WRITTEN TASK: Copy out, exactly and without additions, the lines from the one that contains "Build this scene" to the one that contains "LAMP = 27.0", both ends included.

DATA FOR THIS TASK:
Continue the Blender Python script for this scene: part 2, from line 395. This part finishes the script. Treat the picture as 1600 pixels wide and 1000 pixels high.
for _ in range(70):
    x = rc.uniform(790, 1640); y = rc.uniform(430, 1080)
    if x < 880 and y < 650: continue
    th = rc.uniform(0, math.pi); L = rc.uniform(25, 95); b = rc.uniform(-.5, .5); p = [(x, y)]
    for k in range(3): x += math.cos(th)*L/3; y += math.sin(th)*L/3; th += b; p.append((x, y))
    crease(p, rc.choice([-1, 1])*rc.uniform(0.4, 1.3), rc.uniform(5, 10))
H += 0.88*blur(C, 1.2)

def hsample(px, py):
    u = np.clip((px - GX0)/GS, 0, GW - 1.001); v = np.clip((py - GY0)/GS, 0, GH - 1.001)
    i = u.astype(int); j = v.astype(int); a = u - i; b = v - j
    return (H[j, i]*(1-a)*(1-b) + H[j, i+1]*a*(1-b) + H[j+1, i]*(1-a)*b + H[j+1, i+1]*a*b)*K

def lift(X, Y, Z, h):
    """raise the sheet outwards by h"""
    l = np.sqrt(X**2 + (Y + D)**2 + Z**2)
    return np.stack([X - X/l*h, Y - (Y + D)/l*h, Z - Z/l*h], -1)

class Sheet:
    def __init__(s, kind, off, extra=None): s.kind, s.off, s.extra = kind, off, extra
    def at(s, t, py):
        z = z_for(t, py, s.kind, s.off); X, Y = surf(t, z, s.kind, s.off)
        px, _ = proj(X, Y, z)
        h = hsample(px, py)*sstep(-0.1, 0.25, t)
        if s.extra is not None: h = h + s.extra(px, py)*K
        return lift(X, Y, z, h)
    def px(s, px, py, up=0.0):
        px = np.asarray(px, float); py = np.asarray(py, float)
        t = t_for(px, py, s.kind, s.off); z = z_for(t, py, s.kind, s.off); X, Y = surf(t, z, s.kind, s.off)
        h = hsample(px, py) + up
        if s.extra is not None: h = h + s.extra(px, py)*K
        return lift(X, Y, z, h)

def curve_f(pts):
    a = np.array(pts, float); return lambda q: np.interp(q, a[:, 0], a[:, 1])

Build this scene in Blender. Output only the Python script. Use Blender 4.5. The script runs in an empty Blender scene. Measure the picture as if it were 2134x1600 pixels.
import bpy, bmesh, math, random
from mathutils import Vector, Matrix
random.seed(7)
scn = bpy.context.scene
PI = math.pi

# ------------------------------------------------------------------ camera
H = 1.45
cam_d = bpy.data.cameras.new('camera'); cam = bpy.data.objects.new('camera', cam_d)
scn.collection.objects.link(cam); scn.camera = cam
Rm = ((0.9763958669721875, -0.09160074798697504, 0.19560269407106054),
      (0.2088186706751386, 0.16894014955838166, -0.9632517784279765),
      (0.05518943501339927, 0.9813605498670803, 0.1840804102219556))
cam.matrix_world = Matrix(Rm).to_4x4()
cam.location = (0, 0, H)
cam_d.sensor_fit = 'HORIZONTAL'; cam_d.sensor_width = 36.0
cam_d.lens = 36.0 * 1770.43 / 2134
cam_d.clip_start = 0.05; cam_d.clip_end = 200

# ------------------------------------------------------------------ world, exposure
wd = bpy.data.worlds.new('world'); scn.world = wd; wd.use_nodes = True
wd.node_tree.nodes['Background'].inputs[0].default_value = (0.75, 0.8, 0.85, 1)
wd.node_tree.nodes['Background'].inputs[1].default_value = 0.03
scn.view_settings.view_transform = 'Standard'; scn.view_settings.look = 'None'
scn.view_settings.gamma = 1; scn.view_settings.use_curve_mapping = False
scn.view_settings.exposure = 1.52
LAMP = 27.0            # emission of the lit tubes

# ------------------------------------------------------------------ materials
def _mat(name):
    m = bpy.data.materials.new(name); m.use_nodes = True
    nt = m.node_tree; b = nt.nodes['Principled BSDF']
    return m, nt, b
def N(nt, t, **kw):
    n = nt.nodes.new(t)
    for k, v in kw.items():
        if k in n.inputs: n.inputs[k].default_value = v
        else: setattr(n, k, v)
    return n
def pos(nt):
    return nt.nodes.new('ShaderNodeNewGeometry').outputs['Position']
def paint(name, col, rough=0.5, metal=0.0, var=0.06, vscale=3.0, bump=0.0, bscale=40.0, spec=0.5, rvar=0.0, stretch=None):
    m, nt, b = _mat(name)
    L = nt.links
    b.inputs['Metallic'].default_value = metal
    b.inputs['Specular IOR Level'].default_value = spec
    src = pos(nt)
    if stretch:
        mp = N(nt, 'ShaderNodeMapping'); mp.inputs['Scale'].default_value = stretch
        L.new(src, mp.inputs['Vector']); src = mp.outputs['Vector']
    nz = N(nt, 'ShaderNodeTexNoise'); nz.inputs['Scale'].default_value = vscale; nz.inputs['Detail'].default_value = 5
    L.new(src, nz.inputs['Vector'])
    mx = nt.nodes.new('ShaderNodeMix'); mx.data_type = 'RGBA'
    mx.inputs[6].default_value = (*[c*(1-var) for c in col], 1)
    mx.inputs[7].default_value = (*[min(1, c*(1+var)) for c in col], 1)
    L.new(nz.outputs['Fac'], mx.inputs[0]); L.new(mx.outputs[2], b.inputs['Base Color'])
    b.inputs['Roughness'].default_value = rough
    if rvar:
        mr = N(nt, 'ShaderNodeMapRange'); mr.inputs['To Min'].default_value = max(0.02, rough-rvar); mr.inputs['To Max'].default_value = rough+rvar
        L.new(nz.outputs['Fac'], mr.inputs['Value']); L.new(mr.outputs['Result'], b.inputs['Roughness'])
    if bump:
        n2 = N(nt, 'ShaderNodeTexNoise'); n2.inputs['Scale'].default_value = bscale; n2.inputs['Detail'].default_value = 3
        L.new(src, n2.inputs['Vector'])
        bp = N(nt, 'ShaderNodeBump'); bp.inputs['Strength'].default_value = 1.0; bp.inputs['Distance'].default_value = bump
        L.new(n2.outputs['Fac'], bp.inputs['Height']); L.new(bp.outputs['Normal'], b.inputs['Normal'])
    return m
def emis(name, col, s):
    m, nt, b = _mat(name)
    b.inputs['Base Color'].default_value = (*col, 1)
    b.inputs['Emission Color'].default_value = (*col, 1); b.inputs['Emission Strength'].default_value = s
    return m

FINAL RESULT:
Build this scene in Blender. Output only the Python script. Use Blender 4.5. The script runs in an empty Blender scene. Measure the picture as if it were 2134x1600 pixels.
import bpy, bmesh, math, random
from mathutils import Vector, Matrix
random.seed(7)
scn = bpy.context.scene
PI = math.pi

# ------------------------------------------------------------------ camera
H = 1.45
cam_d = bpy.data.cameras.new('camera'); cam = bpy.data.objects.new('camera', cam_d)
scn.collection.objects.link(cam); scn.camera = cam
Rm = ((0.9763958669721875, -0.09160074798697504, 0.19560269407106054),
      (0.2088186706751386, 0.16894014955838166, -0.9632517784279765),
      (0.05518943501339927, 0.9813605498670803, 0.1840804102219556))
cam.matrix_world = Matrix(Rm).to_4x4()
cam.location = (0, 0, H)
cam_d.sensor_fit = 'HORIZONTAL'; cam_d.sensor_width = 36.0
cam_d.lens = 36.0 * 1770.43 / 2134
cam_d.clip_start = 0.05; cam_d.clip_end = 200

# ------------------------------------------------------------------ world, exposure
wd = bpy.data.worlds.new('world'); scn.world = wd; wd.use_nodes = True
wd.node_tree.nodes['Background'].inputs[0].default_value = (0.75, 0.8, 0.85, 1)
wd.node_tree.nodes['Background'].inputs[1].default_value = 0.03
scn.view_settings.view_transform = 'Standard'; scn.view_settings.look = 'None'
scn.view_settings.gamma = 1; scn.view_settings.use_curve_mapping = False
scn.view_settings.exposure = 1.52
LAMP = 27.0            # emission of the lit tubes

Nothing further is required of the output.